Monday, April 8, 2013

Poorer Richard's America: What Would Ben Say?

Poorer Richard's America: What Would Ben Say?
By Tom Blair

Book review by Richard L. Weaver II, Ph.D.

If you are just looking for a delightful book, you would not go wrong in choosing this one. Blair has certainly captured Ben Franklin’s voice, and whether or not you agree with all the wisdom espoused, I assure you that it is both refreshing and wonderful.

On page XIX, "Notes to the Reader," Blair, in the guise of Ben, writes, "So with your leave anticipated, I did petition one of yours to clarify and amplify those things most mystifying to me. And to assure that this missive is contemporary in terminology and speech, this kind gentleman [Ben is referring to Blair] translated and otherwise fashioned my many words to your ear, lest you laugh a confused laugh when you lay your eyes upon my writings" (p. xix).

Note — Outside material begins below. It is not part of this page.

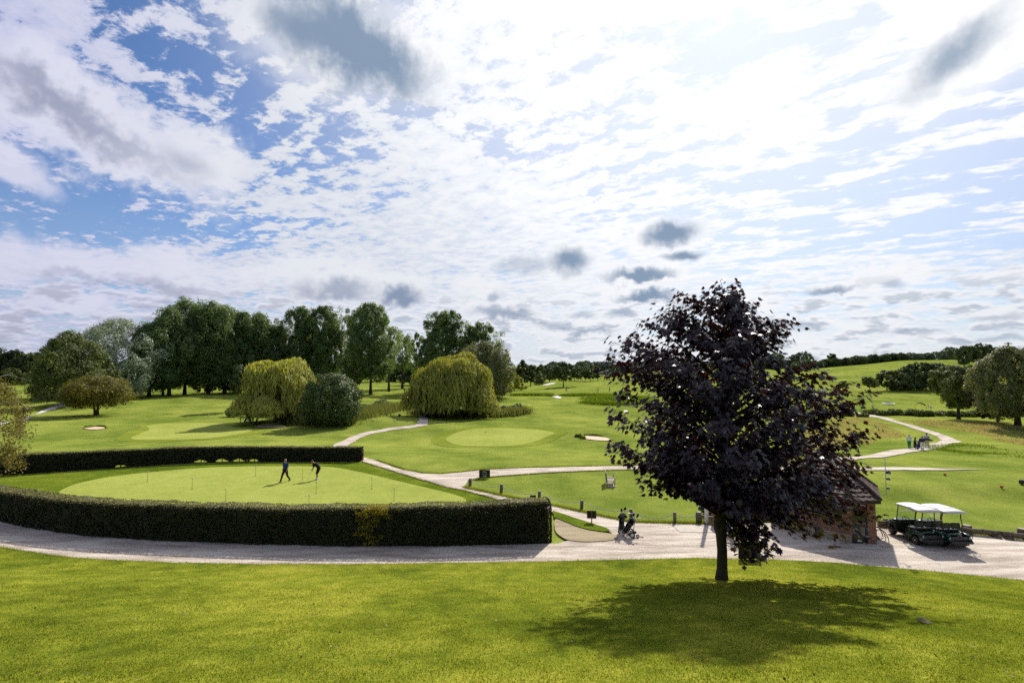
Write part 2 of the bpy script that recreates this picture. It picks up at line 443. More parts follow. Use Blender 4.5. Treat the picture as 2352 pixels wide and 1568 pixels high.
dark_c = smax([blob(820, 110, 225, 130, rot=-0.3, soft=(1.2, 0.35), wa=0.2), blob(690, 60, 90, 60, soft=(1.3, 0.1), wa=0.1),
               t.m('MULTIPLY', blob(170, 270, 330, 48, rot=-0.42, soft=(1.3, 0.0), wa=0.14), 0.8), t.m('MULTIPLY', blob(430, 370, 80, 36, rot=-0.3, soft=(1.3, 0.0), wa=0.14), 0.5),
               t.m('MULTIPLY', blob(2190, 125, 165, 60, rot=0.4, soft=(1.3, 0.0), wa=0.12), 0.85), blob(1545, 540, 72, 42, soft=(1.2, 0.3), wa=0.2, flat=0.3), blob(1578, 588, 56, 14, soft=(1.2, 0.3), wa=0.2),
               blob(1302, 595, 62, 36, rot=-0.1, soft=(1.25, 0.2), wa=0.22), blob(1465, 652, 120, 30, soft=(1.15, 0.3), wa=0.2, flat=0.8), blob(1482, 692, 88, 17, soft=(1.15, 0.3), wa=0.2, flat=0.6),
               t.m('MULTIPLY', blob(770, 672, 110, 38, soft=(1.2, 0.2), wa=0.22, flat=0.6), 0.75), blob(925, 690, 60, 34, soft=(1.15, 0.25), wa=0.22, flat=0.6), t.m('MULTIPLY', blob(1200, 612, 70, 22, soft=(1.3, 0.2), wa=0.2), 0.45),
               t.m('MULTIPLY', blob(1155, 722, 78, 20, soft=(1.2, 0.2), wa=0.2, flat=0.6), 0.8), t.m('MULTIPLY', blob(1275, 745, 50, 13, soft=(1.2, 0.2), wa=0.2), 0.6), t.m('MULTIPLY', blob(1365, 758, 62, 12, soft=(1.2, 0.2), wa=0.2), 0.6), t.m('MULTIPLY', blob(1340, 720, 40, 10, soft=(1.2, 0.2), wa=0.2), 0.5), t.m('MULTIPLY', blob(1425, 722, 40, 12, soft=(1.2, 0.2), wa=0.2), 0.5),
               t.m('MULTIPLY', blob(1915, 662, 92, 17, soft=(1.15, 0.2), wa=0.2, flat=0.7), 0.85), t.m('MULTIPLY', blob(2050, 655, 30, 12, soft=(1.2, 0.2), wa=0.2), 0.5),
               t.m('MULTIPLY', blob(390, 655, 90, 22, rot=-0.1, soft=(1.25, 0.1), wa=0.2), 0.6), t.m('MULTIPLY', blob(200, 640, 160, 16, rot=-0.1, soft=(1.3, 0.1), wa=0.2), 0.4),
               t.m('MULTIPLY', blob(2300, 724, 80, 9, soft=(1.2, 0.2), wa=0.2), 0.5), t.m('MULTIPLY', blob(2110, 758, 90, 7, soft=(1.2, 0.2), wa=0.2), 0.6), t.m('MULTIPLY', blob(2290, 772, 120, 8, soft=(1.2, 0.2), wa=0.2), 0.5), t.m('MULTIPLY', blob(1135, 683, 18, 16, soft=(1.2, 0.3), wa=0.2), 0.6),
               t.m('MULTIPLY', blob(1850, 748, 60, 11, soft=(1.2, 0.2), wa=0.2), 0.4)])
# small random cumulus band close to the horizon
Pb = t.node('ShaderNodeMapping'); t.l.new(AE, Pb.inputs[0]); Pb.inputs['Scale'].default_value = (20.0, 60.0, 1)
nb = t.noise(Pb.outputs[0], 1.0, 4, 0.55, 0.1, dim='2D')
band = t.m('MULTIPLY', t.sst(el, 0.19, 0.10), t.sst(nb, 0.46, 0.56))
bandd = t.m('MULTIPLY', t.m('MULTIPLY', t.sst(el, 0.17, 0.09), t.sst(t.noise(t.v('ADD', Pb.outputs[0], (0.0, 0.22, 0)), 1.0, 3, 0.55, 0.1, dim='2D'), 0.50, 0.68)), 0.55)

S = t.mix(1.0, sky.outputs[0], (0.55, 0.72, 0.98), 'MULTIPLY')
K = 9.0    # cloud radiance before the background strength of 0.1
# horizon haze
hz = t.m('POWER', t.m('SUBTRACT', 1.0, zz), 7.0)
hazec = t.mix(glow, (0.52 * K, 0.58 * K, 0.70 * K), (0.66 * K, 0.74 * K, 0.82 * K))
S = t.mix(t.m('MULTIPLY', hz, 0.75), S, hazec)
# cloud colours: brighter towards the sun, dimmer behind the camera
front = t.sst(cosun, -0.3, 0.5)
lit = t.mix(t.sst(cosun, 0.15, 0.8), (0.50 * K, 0.51 * K, 0.68 * K), (0.80 * K, 0.82 * K, 0.86 * K))
lit = t.mix(t.sst(cosun, 0.70, 0.99), lit, (1.10 * K, 1.10 * K, 1.10 * K))
lit = t.mix(t.m('MULTIPLY', t.sst(az, -0.38, -0.85), 0.6), lit, (0.60 * K, 0.60 * K, 0.84 * K))
lit = t.mix(front, (0.36 * K, 0.38 * K, 0.43 * K), lit)
thin = t.mix(t.m('MULTIPLY', t.sst(cosun, 0.6, 1.0), 0.6), S, lit)
S = thin
texture = t.m('MULTIPLY', t.sst(t.m('ADD', t.m('MULTIPLY', nC, 0.7), t.m('MULTIPLY', nB, 0.3)), 0.62, 0.36), 0.75)
litv = t.mix(t.m('MULTIPLY', texture, t.m('ADD', 0.5, t.m('MULTIPLY', t.sst(cosun, 0.97, 0.7), 0.5))), lit, t.mix(1.0, lit, (0.70, 0.77, 0.88), 'MULTIPLY'))
S = t.mix(t.m('MULTIPLY', hi, 0.93), S, litv)
S = t.mix(t.m('MULTIPLY', smax([white_c, band]), 0.9), S, t.mix(0.3, lit, (0.86 * K, 0.87 * K, 0.92 * K)))
shade = t.mix(t.sst(cosun, 0.3, 0.95), (0.24 * K, 0.25 * K, 0.38 * K), (0.19 * K, 0.29 * K, 0.43 * K))
S = t.mix(t.m('MULTIPLY', smax([dark_c, bandd]), 0.92), S, shade)
# below the horizon: dim ground colour
S = t.mix(t.sst(Zc, -0.01, -0.06), S, (0.8, 1.0, 0.5))
bg = t.node('ShaderNodeBackground'); t.l.new(S, bg.inputs[0]); bg.inputs[1].default_value = 0.1
ow = t.node('ShaderNodeOutputWorld'); t.l.new(bg.outputs[0], ow.inputs[0])
w.cycles.sampling_method = 'MANUAL'; w.cycles.sample_map_resolution = 512

sc = bpy.context.scene
sc.view_settings.view_transform = 'Standard'; sc.view_settings.look = 'None'
sc.view_settings.exposure = 0.18; sc.view_settings.gamma = 1.0
sc.render.engine = 'CYCLES'
sc.cycles.max_bounces = 5; sc.cycles.diffuse_bounces = 2; sc.cycles.glossy_bounces = 2; sc.cycles.transmission_bounces = 3; sc.cycles.transparent_max_bounces = 6
sc.cycles.caustics_reflective = False; sc.cycles.caustics_refractive = False
sc.cycles.use_adaptive_sampling = True; sc.cycles.adaptive_threshold = 0.02; sc.cycles.adaptive_min_samples = 12
sc.cycles.use_denoising = False

sc.cycles.sample_clamp_direct = 5.0; sc.cycles.sample_clamp_indirect = 4.0
# ------------------------------------------------------------------ ground materials
def grass_mat(name, a, b, c, fine=14.0, big=0.10, bump=0.6, stripe=None, worn=None):
    """a: deep green, b: mid, c: yellowish"""
    m, t = new_mat(name)
    g = t.node('ShaderNodeNewGeometry'); P = g.outputs['Position']
    n1 = t.noise(P, big, 4, 0.6); n2 = t.noise(P, big * 7, 4, 0.6); n3 = t.noise(P, fine, 4, 0.7)
    f = t.m('ADD', t.m('ADD', t.m('MULTIPLY', n1, 0.9), t.m('MULTIPLY', n2, 0.55)), t.m('MULTIPLY', n3, 0.5))
    f = t.m('ADD', t.m('MULTIPLY', t.m('SUBTRACT', f, 0.975), 1.55), 0.5)
    if stripe:
        x, y, z = t.sep(P)
        ang, per, amt = stripe
        q = t.m('ADD', t.m('MULTIPLY', x, math.cos(ang) * 2 * PI / per), t.m('MULTIPLY', y, math.sin(ang) * 2 * PI / per))
        q = t.m('ADD', q, t.m('MULTIPLY', n1, 5.0))
        f = t.m('ADD', f, t.m('MULTIPLY', t.m('SINE', q), amt))
    col = t.ramp(f, [(0.22, a), (0.5, b), (0.8, c)])
    if worn:
        col = t.mix(t.sst(t.noise(P, 0.9, 5, 0.7, 0.6), worn[1], worn[1] + 0.09), col, worn[0])
    hgt = t.m('ADD', t.noise(P, fine * 1.7, 3, 0.7), t.m('MULTIPLY', n2, 2.0))
    b_ = pbsdf(t, col, 0.95, 0.0, 0, bumpn(t, hgt, bump, 0.06))
    out(t, b_)
    return m
M_lawn = grass_mat('lawn_grass', (0.080, 0.114, 0.012), (0.175, 0.205, 0.020), (0.31, 0.31, 0.038), 11, 0.16, 0.8)
M_course = grass_mat('course_grass', (0.125, 0.172, 0.026), (0.200, 0.240, 0.042), (0.28, 0.31, 0.060), 6, 0.055, 0.55, stripe=(0.5, 9.0, 0.06))
M_green = grass_mat('green_turf', (0.26, 0.295, 0.06), (0.30, 0.335, 0.072), (0.345, 0.375, 0.09), 3.0, 0.12, 0.1)
M_collar = grass_mat('collar_turf', (0.15, 0.19, 0.025), (0.19, 0.228, 0.032), (0.235, 0.265, 0.042), 4.0, 0.2, 0.3)
M_surround = grass_mat('surround_turf', (0.07, 0.11, 0.010), (0.115, 0.158, 0.015), (0.19, 0.22, 0.025), 8, 0.12, 0.7)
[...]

If you are looking for sage advice about America’s current situation and future possibilities, this is a thoughtful, challenging choice. Blair has not only addressed many contemporary issues (e.g., the national deficit, federal budgets, prejudice, democracy, Republicans and Democrats, taxes, the moment of conception, hardships and sacrifice, marital bliss, the Bill of Rights, foreign affairs, equal rights, health care, love and marriage, and China among others), but he gently offers reasonable, realistic solutions as well.

To give you some sense of Blair’s (Ben’s) writing, here is a quotation from Chapter 19, "The Written Word . . . Yesterday’s Printing, Today’s Media": (Remember this is Ben Franklin speaking as he observes today’s media.) "Alas, as I watch your news, news reported over the airwaves to tens of millions of citizen’s ears, I fear the legs of fair reporting do not always straddle an issue; at times they seem to kick it to one side or another. And, many of those that report the news appear to comingle their opinion with the flow of facts, thus relieving the listener of the need to draw his own conclusions. If, perchance, some of America’s news personalities became judges, they might well sentence the accused before the jury rendered its verdict" (p. 95).

Then, if you are just looking for a collection of Ben’s thoughts, lifted from Poor Richard’s Almanac, this wouldn’t be a bad choice either.

For me, this is a five-star book, first, because it is original in conception and presentation, second, because it is thoughtful and well-written, and, third, because of its sheer entertainment value.